Since coming into office, the boss of SNC-Lavalin, Robert Card,  an
American who replaced Pierre Duhaime, has made multiple appointments that lead  to the diminished  presence of francophones at the highest levels of the company." Link{fr}
As for Hydro-Quebec, support for the utility remains steadfast, despite having up to twice as many employees as it needs and perhaps the highest operating costs of any North American utility.
But all this isn't important as long as the company records billions in profits, notwithstanding the fact that most of the money it makes is based on the power that it gets from Newfoundland for pittance.
But bad decision after bad decision, coupled with collapsing export prices has people starting to look closer.

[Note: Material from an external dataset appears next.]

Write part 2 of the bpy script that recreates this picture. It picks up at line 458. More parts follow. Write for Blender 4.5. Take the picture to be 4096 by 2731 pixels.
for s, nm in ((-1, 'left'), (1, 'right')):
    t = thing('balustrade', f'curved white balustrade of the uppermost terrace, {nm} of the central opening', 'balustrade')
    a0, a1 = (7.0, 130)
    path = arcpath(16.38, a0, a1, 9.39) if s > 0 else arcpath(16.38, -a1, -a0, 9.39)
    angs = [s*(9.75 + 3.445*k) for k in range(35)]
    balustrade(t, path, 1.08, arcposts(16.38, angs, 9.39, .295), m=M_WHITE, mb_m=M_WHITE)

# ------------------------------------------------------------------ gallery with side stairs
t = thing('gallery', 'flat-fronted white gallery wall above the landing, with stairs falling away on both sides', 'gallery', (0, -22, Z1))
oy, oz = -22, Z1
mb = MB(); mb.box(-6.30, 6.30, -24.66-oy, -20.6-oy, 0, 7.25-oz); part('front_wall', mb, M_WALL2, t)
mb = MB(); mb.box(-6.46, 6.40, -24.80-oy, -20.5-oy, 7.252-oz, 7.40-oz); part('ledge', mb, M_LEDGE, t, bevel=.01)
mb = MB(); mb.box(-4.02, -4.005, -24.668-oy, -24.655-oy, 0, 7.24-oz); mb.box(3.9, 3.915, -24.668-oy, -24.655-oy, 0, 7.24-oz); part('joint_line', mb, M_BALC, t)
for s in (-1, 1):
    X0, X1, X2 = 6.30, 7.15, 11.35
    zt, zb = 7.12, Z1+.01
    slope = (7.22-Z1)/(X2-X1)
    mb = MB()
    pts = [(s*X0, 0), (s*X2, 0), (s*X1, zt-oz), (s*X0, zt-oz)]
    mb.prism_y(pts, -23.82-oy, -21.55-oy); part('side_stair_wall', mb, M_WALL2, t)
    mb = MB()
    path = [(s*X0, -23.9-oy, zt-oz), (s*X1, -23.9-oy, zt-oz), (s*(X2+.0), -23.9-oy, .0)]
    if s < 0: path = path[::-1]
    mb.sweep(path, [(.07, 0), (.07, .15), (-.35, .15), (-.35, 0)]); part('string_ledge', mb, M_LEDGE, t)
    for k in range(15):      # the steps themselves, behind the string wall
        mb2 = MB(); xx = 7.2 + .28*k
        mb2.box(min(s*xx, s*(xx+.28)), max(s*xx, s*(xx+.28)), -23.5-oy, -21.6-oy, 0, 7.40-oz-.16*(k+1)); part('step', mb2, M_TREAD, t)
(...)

While Hydro is mothballing power plants that it owns because it has piled up a massive amount of surplus generating capacity, it is paying for power it doesn't need from third parties at exorbitant prices.
The company is also committed to useless and expensive wind-farm projects and other stupidities.

But so far, nobody in government is willing to bell the cat, it is just too unthinkable.

As Alice hears the story she shrugs her shoulders.

"This place is curioser and curioser!"

Honesty and Quebec values

While taking a break, Alice is invited to watch the goings on at the Crime Commission that the government of Jean Charest was browbeaten into convening.

She watches a few witnesses who tell a harrowing story of corruption wherein Quebec's first and third largest cities seem to be run by criminals doing business with criminals, aided by criminals.
The scale of dishonesty is so large and widespread that Alice asks the Cheshire cat who is sitting beside her why not one person ever became a whistleblower.

Read "125 years of corruption commissions"
"Ha Ha!" he retorted." How little you understand. Quebec has been corrupt forever, it is the way things are.
People aren't even that upset, in fact despite the horrific tales of corruption coming out about the city, a majority of Montrealers still believe that their city is well run!" 

 "Oh my," said Alice, as she got up to leave, "I've got one more stop to make on my quest to better understand the queer nature of this place. 

"Where are you going, my dear?" asked the Cat,

 "I've an appointment at a place called 'l'Office québécois de la langue française,' they promised to clear things up for me."

"Really....the OQLF?" answered a grinning Cheshire cat,

"Then Good luck, my dear"



Thank you readers for coming along on this journey. I shall leave with a  final quote from the original work, Alice in Wonderland;

“But I don’t want to go among mad people," Alice remarked.
"Oh, you can’t help that," said the Cat: "we’re all mad here. I’m mad. You’re mad."
"How do you know I’m mad?" said Alice.
"You must be," said the Cat, or you wouldn’t have come here.”